Don’t Wait Until You Feel “Ready”
A lot of players delay writing their own riffs because they think they need more experience first, but you really shouldn't wait.
Writing your own riffs can actually accellerate the process of building your experience because you're exercising your creativity.
When you start creating your own ideas you'll find yourself listening more closely, noticing rhythms differently, remembering patterns more easily and connecting the chords and scales you already know more naturally.
It helps your playing become more intentional almost right away.
Borrow, Then Transform
You don't need to start from scratch every time you write a new riff. One of the best approaches is to borrow ideas and reshape them.

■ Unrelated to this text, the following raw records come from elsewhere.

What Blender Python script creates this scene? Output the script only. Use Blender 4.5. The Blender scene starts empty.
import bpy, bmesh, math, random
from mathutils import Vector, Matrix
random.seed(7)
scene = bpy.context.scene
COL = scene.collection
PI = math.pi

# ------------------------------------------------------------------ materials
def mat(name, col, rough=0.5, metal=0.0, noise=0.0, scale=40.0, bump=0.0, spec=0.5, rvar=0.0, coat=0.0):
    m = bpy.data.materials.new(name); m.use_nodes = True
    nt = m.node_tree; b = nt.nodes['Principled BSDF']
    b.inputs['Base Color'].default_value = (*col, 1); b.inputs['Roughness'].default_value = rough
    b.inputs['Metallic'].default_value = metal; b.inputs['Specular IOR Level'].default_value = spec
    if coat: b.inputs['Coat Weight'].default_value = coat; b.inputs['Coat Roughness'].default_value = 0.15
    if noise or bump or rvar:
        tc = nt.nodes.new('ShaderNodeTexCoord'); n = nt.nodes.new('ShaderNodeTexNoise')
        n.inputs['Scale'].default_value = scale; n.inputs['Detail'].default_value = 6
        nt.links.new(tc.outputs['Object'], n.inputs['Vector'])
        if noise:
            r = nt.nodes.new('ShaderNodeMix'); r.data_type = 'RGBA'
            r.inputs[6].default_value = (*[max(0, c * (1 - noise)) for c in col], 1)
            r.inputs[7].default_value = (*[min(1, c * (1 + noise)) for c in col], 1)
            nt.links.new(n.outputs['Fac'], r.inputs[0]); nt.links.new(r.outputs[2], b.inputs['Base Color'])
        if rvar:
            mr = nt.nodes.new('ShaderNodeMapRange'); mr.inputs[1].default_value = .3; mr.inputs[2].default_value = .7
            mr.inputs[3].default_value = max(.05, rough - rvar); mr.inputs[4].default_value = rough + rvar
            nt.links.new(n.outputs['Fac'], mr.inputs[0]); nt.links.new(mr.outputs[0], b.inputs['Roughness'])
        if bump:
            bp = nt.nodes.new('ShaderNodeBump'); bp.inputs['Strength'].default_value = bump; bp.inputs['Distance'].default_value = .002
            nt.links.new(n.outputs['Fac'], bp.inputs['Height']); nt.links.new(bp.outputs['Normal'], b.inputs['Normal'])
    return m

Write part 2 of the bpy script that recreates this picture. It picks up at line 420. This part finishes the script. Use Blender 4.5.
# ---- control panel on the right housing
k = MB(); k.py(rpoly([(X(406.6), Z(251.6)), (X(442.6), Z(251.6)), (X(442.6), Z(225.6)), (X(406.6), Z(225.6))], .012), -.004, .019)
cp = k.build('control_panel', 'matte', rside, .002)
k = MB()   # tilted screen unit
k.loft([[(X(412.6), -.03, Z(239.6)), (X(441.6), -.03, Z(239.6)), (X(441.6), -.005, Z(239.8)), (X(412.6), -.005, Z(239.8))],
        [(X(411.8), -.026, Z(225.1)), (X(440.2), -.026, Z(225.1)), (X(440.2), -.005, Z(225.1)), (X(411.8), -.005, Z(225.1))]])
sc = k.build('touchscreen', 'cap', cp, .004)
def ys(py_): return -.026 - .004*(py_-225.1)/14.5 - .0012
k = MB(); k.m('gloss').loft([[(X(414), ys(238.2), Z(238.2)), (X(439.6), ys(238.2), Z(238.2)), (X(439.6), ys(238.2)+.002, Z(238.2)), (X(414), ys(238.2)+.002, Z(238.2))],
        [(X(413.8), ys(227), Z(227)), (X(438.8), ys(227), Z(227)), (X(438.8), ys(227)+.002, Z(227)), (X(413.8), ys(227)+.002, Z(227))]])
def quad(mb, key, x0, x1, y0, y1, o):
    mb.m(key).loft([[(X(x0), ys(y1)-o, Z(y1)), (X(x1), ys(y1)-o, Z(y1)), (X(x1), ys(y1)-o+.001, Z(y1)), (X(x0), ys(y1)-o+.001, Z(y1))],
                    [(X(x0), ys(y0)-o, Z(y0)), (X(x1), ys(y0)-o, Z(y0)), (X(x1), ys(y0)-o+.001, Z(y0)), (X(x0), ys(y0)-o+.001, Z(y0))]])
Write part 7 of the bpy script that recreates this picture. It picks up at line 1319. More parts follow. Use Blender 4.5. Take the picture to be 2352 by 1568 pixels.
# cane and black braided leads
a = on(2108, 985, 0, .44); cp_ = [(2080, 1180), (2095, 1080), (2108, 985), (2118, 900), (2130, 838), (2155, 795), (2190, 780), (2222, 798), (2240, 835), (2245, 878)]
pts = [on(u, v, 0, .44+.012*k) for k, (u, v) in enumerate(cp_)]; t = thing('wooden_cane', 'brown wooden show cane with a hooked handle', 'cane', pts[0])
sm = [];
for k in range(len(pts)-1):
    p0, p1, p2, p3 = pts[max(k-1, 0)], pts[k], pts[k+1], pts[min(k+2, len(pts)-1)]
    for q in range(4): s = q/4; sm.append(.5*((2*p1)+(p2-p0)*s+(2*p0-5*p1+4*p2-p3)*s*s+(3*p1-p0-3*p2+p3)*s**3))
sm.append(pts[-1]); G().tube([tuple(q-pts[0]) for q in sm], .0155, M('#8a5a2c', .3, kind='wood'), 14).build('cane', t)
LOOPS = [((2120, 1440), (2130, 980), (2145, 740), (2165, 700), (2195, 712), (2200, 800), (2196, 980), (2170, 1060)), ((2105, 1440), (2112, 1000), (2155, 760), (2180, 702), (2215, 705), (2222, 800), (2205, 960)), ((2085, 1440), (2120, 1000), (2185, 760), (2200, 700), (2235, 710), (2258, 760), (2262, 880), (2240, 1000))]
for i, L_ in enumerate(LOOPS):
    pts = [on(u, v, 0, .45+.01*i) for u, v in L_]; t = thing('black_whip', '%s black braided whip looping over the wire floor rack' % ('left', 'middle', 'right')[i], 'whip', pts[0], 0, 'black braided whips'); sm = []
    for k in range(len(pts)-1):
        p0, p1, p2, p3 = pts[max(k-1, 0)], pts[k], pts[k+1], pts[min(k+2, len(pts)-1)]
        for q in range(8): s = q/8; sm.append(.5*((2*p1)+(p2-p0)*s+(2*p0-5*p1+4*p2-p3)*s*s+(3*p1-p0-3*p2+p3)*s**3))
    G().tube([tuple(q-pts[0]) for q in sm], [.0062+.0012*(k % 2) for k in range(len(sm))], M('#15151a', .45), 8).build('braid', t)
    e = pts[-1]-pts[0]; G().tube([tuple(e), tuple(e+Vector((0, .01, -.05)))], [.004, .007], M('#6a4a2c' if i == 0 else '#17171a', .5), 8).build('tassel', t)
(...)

Take a rhythm from one riff, a chord shape from another, a picking pattern from somewhere else. Once you combine them, you'll have something new. It may not be a perfect finished product, but the process turns your influences into your own personal style.
Simple Riff-Building Exercises to Try Today
If you’re not sure where to begin, try these quick exercises:
Exercise 1: One-Chord Groove
Pick a single chord and play it repeatedly with different rhythms until something feels interesting.
Exercise 2: Two-Note Riff
Choose two notes on one string and experiment with spacing and timing.
Exercise 3: Palm-Muted Pattern
Mute the strings lightly with your picking hand and create a rhythmic pulse before adding notes.
Exercise 4: Move One Shape
Take a familiar power chord shape and shift it around the neck while keeping the rhythm consistent.
Each of these approaches can generate riff ideas in minutes.
Your Best Ideas Usually Start Simple
Many players assume great riffs arrive fully formed, ready to fill a stadium full of headbanging fans.
It just doesn't usually come together like that (right away at least).
Riffs start as small fragments. A cool rhythm, a note that sounds great repeated, an ear-catching pattern, etc. Then they grow, and we keep shaping them until they turn into the iconic earworm riffs we know and love.
The key is to stay curious and keep experimenting.
The more riffs you write, the easier it becomes to write the next one.